Abstract

We implement a correspondence audit study that uses a non-paired design to test the effect of obesity on employment discrimination in Mexico. In Mexico it is common practice to include a photograph in a resume, and job advertisements often specify personal and physical characteristics. We use both types of information to evaluate discrimination against the obese and identify its potential channels. We send two fictitious resumes, one of a woman and another of a man, one obese and the other non-obese, in response to advertisements for job openings. The obese photograph is a digital manipulation of the picture of the same non-obese person. We send a total of 3202 resumes in response to 1696 job advertisements. There is clear evidence of discrimination against obese women, but not obese men. The callback rate for the non-obese women is 29.1 %; for obese women it is 21.3 %. The difference is statistically and economically significant.

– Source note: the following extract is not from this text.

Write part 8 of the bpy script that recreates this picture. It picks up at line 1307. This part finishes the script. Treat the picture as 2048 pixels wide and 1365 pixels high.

An obese woman would need to send 37 % more resumes to obtain the same number of callbacks as a non-obese woman. We explore different channels that could explain this result, including customer discrimination (employer discrimination based on perception of customer expectations), productivity and salary, the gender of the person making the hiring decision, and the proportion of women in the occupation. We find no strong evidence in favor of any one channel. Advertisements with men identified as the contact person discriminate more than those with women, but replacing those men with women would reduce the observed gap in callback rate no more than 25 %.